Often, the children were looking for practical guidance. The conversations centered around what could come next for them, and the students looked to her for answers.
“I wish I had news for you!” Schoettle replied to one of the students who was checking in. “I love you and we are still trying to make something happen. I still have hope, but we need something to happen before your court date in February.”
During that time, Schoettle was working to reach anyone who could help — lawyers, members of Congress or immigration advocates. She even said she would serve as a sponsor for one of the students to be released without their parent, with whom they were detained, if necessary.
Some messages describe the daily rhythms and routine of detention. Meals were at set times: breakfast at 7am, dinner at 5pm. Sometimes, there would be an art class to attend or a doctor’s appointment to go to.
At other times, the students, who Schoettle wrote to her just to express how they felt — and how badly they wanted out.
On the phone, they relayed to Schoettle “how the food isn’t good, how sometimes it’s maybe there’s bugs in it, maybe there’s mold on it, how the water is disgusting and people don’t drink it, how everything in the commissary is too expensive, how the conditions are bad,” she said. People got sick all the time, they told her.
Asked about these conditions, the facility, which is also known as Dilley Immigration Processing Center, referred CNN to a previous comment stating in part that it “work(s) every day to ensure the families in their care are safe, healthy and well.”
At one point, two of her students bumped into each other, not realizing until the moment that they had both been detained.
One was so shocked to see the other “she couldn’t even speak,” she told Schoettle.
“That sticks with me,” Schoettle said, “because the place that they should be together, seeing each other, is every day at school. But instead, they’re seeing each other in prison across the country.”

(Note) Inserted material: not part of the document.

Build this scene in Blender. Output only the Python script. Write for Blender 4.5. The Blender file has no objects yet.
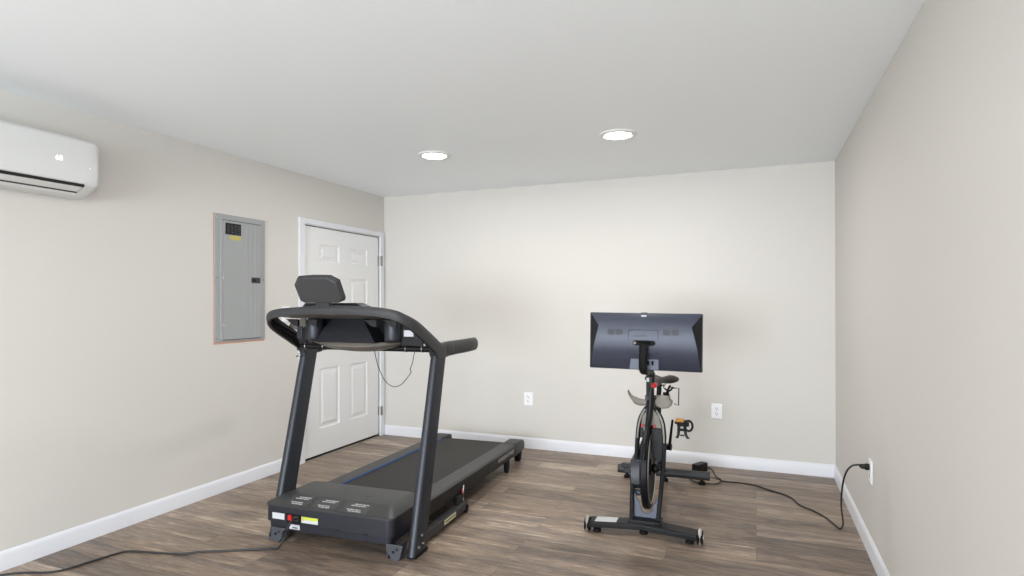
import bpy, bmesh, math, random
from mathutils import Vector, Matrix, Euler
random.seed(7)
S = bpy.context.scene
COL = S.collection
PI = math.pi

# ------------------------------------------------------------------ camera
# room frame: camera above the origin, +Y towards the far wall, Z up
YAW, PITCH, ROLL, CAMH, FPX, CY = 0.38718, 0.00156, -0.00196, 1.3549, 597.75, 301.33
XL, XR, YB, YR, H = -3.5439, 0.5677, 5.2047, -4.8, 2.44
cd = bpy.data.cameras.new('camera'); cam = bpy.data.objects.new('camera', cd); COL.objects.link(cam)
cd.sensor_width = 36; cd.lens = FPX / 1024 * 36; cd.shift_y = (CY - 288) / 1024
cd.clip_start = 0.05
fx = Vector((-math.sin(YAW), math.cos(YAW), 0)); rt = Vector((math.cos(YAW), math.sin(YAW), 0)); up = Vector((0, 0, 1))
fw = fx * math.cos(PITCH) + up * math.sin(PITCH); u2 = up * math.cos(PITCH) - fx * math.sin(PITCH)
cr = rt * math.cos(ROLL) + u2 * math.sin(ROLL); cu = u2 * math.cos(ROLL) - rt * math.sin(ROLL)
cam.matrix_world = Matrix(((cr.x, cu.x, -fw.x, 0), (cr.y, cu.y, -fw.y, 0), (cr.z, cu.z, -fw.z, CAMH), (0, 0, 0, 1)))
S.camera = cam

# ------------------------------------------------------------------ world, daylight, exposure
w = bpy.data.worlds.new('sky'); S.world = w; w.use_nodes = True
w.node_tree.nodes['Background'].inputs[0].default_value = (0.72, 0.86, 1.0, 1)
w.node_tree.nodes['Background'].inputs[1].default_value = 1.0
S.view_settings.view_transform = 'Standard'; S.view_settings.look = 'None'
S.view_settings.gamma = 1; S.view_settings.use_curve_mapping = False
S.view_settings.exposure = 0.52

def area(name, loc, rot, sx, sy, power, color):
    l = bpy.data.lights.new(name, 'AREA'); l.shape = 'RECTANGLE'; l.size = sx; l.size_y = sy
    l.energy = power; l.color = color
    o = bpy.data.objects.new(name, l); o.location = loc; o.rotation_euler = rot; COL.objects.link(o); return o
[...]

Empty seats in the classroom
The empty chairs in Schoettle’s classroom became unsettling symbols to the students that remained, all of whom had only arrived in the US in recent years and settled in Detroit.
Western International High School serves a diverse community of about 1,900 students; about one-fifth are immigrants, and many more — about 70% — are children of immigrants.
While her students were gone, there was “a heaviness that everyone, myself included, had to reckon with and had to think about every day,” Schoettle said. “They’re still on my roster. I’m still marking them absent,” and yet, “they’re not here.”
Her remaining students feared that “they could be next,” Schoettle said.
“I walk them through what they need to know. How can they protect themselves? Where shouldn’t they go, for example? What places are more, maybe, dangerous than others? How can you drive safely?”
But many have stopped coming to school, Schoettle said, and some have been asking to transfer to a virtual school or asking for teachers for schoolwork on Microsoft Teams. She estimates that 20% of her students this academic year have missed school out of fear for being detained.
“My classroom used to once be a place of joy and learning English and being with each other, but it’s definitely become more of a place of fear,” she said.
“I don’t want them to feel alone”
Schoettle doesn’t see things changing anytime soon. “With the constant threat that still exists in our city and throughout the country, there’s still the constant fear,” she said.
Last week, she led students in a walkout during school to protest ICE’s tactics in their community.
“This is not normal,” she said to the crowd of students gathered in front of their school. “This is our community being terrorized, and we are tired of it.”
Schoettle and other teachers, parents and community members have been working with the school board to provide support for students, such as safer transportation options and conducting “Know Your Rights” trainings to help people understand what rights they have if they are stopped by US Immigration and Customs Enforcement.
That’s happening across the country, said Weingarten, the American Federation of Teachers president. After hearing from members, the teachers’ union – the country’s second largest – has started webinar trainings to help educators respond to the moment. They are also providing emergency kits with whistles and distributing “Know Your Rights” literature.
For Schoettle, “it’s been about trying to get our kids out of ICE detention. It’s been about talking to parents, talking to lawyers, understanding the legal system.”
“I want them to know that people want them out. People are fighting for them, and people are going to continue to fight for them,” she said. “I don’t want them to feel alone.”
Correction: A previous version of this story misidentified the American Federation of Teachers as the country’s largest teachers’ union. It is the second largest.